Kirkus Reviews QR Code
SHADOWBORN by Alison Sinclair

SHADOWBORN

by Alison Sinclair

Pub Date: June 7th, 2011
ISBN: 978-0-451-46394-4
Publisher: ROC/Penguin

Final installment of Sinclair's romantic daylight vs. darkness fantasy trilogy, following Lightborn (2010). 

Hundreds of years ago a war between powerful mages resulted in the world being sundered in twain. The Lightborn require light to survive and are killed by darkness, while for the sightless Darkborn—they have a sort of blindsight called "sonn"—the reverse is true. Over time the two peoples made an uneasy accommodation, but now both face slavery or annihilation by the mysterious Shadowborn, whose magic is more powerful than either and whose motives, initially at least, remain unknown. Sociologically, society resembles the English Regency with its frilly entitlements and deference to the aristocracy, while technologically it's more late Victorian, with railways, modern weaponry and scientific experimentation. Another complication is that the haughty Lightborn mages, for all their organization, can't detect the Shadowborn or their magic, so when the Shadowborn assault the Darkborn stronghold of  Stranhorne, the Lightborn Prince Fejelis immediately blames the Darkborn.
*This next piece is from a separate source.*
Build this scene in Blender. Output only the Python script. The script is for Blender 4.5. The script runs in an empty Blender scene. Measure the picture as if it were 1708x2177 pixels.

Leading the Darkborn defenders is Ishmael, a mage no longer able to exercise his magic, and his physician friend Balthasar Hearne, who believes that his wife, the powerful but untrained mage Lady Telmaine, is dead, executed by the Lightborn. What nobody yet grasps is that the Shadowborn mages can not only ensorcel large groups of people, but they can take the semblance of others. However, the huge cast, each with his or her style, title and particular magic talent or lack thereof, and complex web of interactions, accusations and suspicions, makes this volume a tough place to start for newcomers.

Conceptually satisfying and thoroughly absorbing, if overpopulated and sometimes overwhelming.